Since the Spanish Jews (Sephardim) were almost fully integrated into Muslim society, their Judaism became much more ecumenical than their Ashkenazi counterparts. During this era, the Sephardic Jews learned how to simultaneously practice and take their Judaism seriously, while still appreciating, participating in, and advancing the surrounding culture and intellectual life. Great works of Jewish literature, poetry, philosophy and law were produced during this time, and an entire new strain of Jewish intellectualism was born and subsequently spread throughout much of the Jewish world after the Spanish expulsion in the 15th century.
 
Now the Golden Age in Spain is only one example out of a whole array of distinct Sephardic traditions and schools of thought.
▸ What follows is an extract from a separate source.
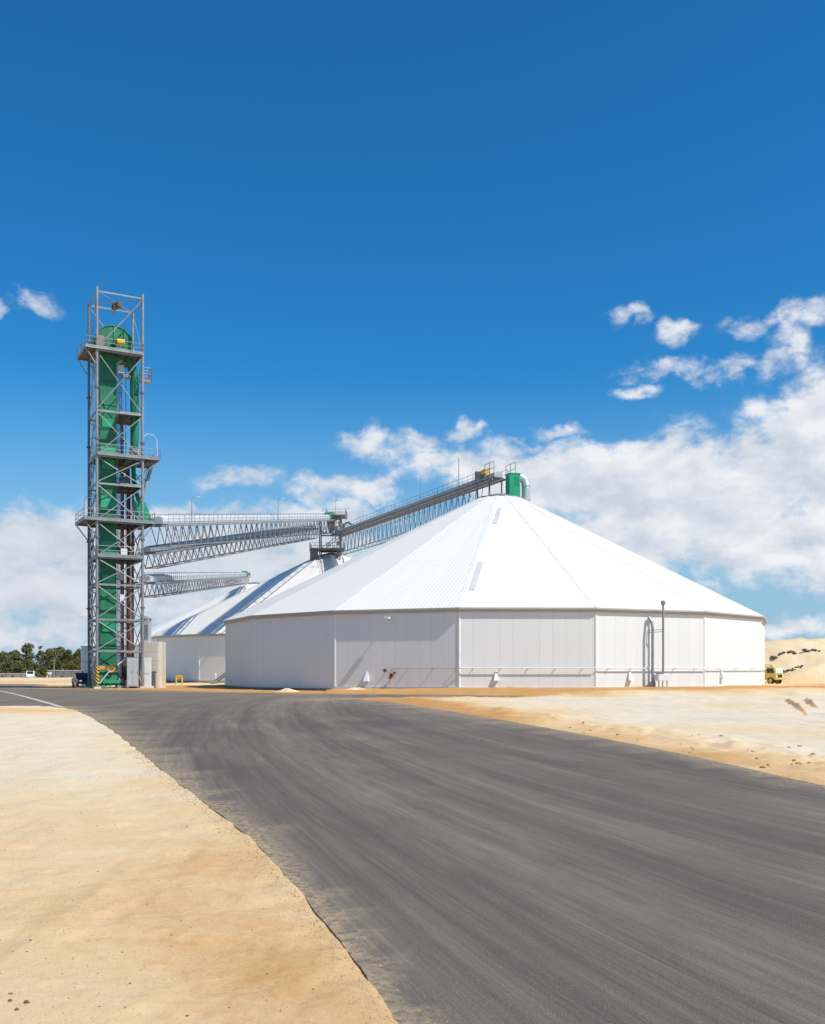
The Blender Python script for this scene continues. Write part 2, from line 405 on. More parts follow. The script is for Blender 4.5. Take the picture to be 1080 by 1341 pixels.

We can just as easily speak about the communities of Jews in Iran and Iraq that have maintained a continuous Jewish presence for almost 3,000 years; a community that produced the Babylonian Talmud and developed their own brand of Judaism during the Sassanian empire.
 
But in the 20th century, something happened. For a variety of reasons, the world’s Muslim countries each took turns either explicitly expelling the Jews or making life so difficult that escaping was the only reasonable option.
 
Sephardic Jews came to the west en masse, creating their own Jewish communities, but inevitably being influenced by the dominant and already settled Ashkenazi community, a community that had been radically shaped and fractured from their own experiences of living through the torturous Dark Ages followed by the Haskalah (Enlightenment) Movement.
 
One of the truly great things about Judaism is that it is extremely difficult, if not impossible, to point to one form of Judaism as being “more authentic and genuine” than others. While all Jewish communities share ancient history and texts, different communities have evolved in disparate ways, reflecting their own historical narratives. The strength of the international Jewish community is the fundamental diversity amongst us, and the understanding that Judaism can concretize itself in a multiplicity of ways.
 
Many first generation American, Sephardic immigrants are inveigled into thinking that right-wing Ashkenazi Orthodoxy is the “right” way to be a Jew. Their parents, often oblivious to the nuances of Ashkenazic Jewry due to various language and cultural barriers, often have no choice but to acquiesce to this cultural trend.
 
For this reason I am deeply saddened whenever I see Sephardim wearing black hats. And by black hats, I mean any type of unnecessary adoption, whether explicit or implicit, of Ashkenazi tradition by Sephardic communities, fueled from the presupposition that Ashkenazo practice is somehow superior or more authentic.
 
Even for Ashkenazim, wearing black hats makes absolutely no sense in the modern world. They are just one of the many remnants of a shtetl-centric life full of lachrymosity, insularity and ignorance that many fundamentalist Jews somehow view as an idyllic era. If one takes the time to read the poetry, study the philosophy and engage with the intellectualism that the Sephardic world has produced, they would hopefully begin to share my frustration of the proliferation of black hats amongst the next generation of Sephardim.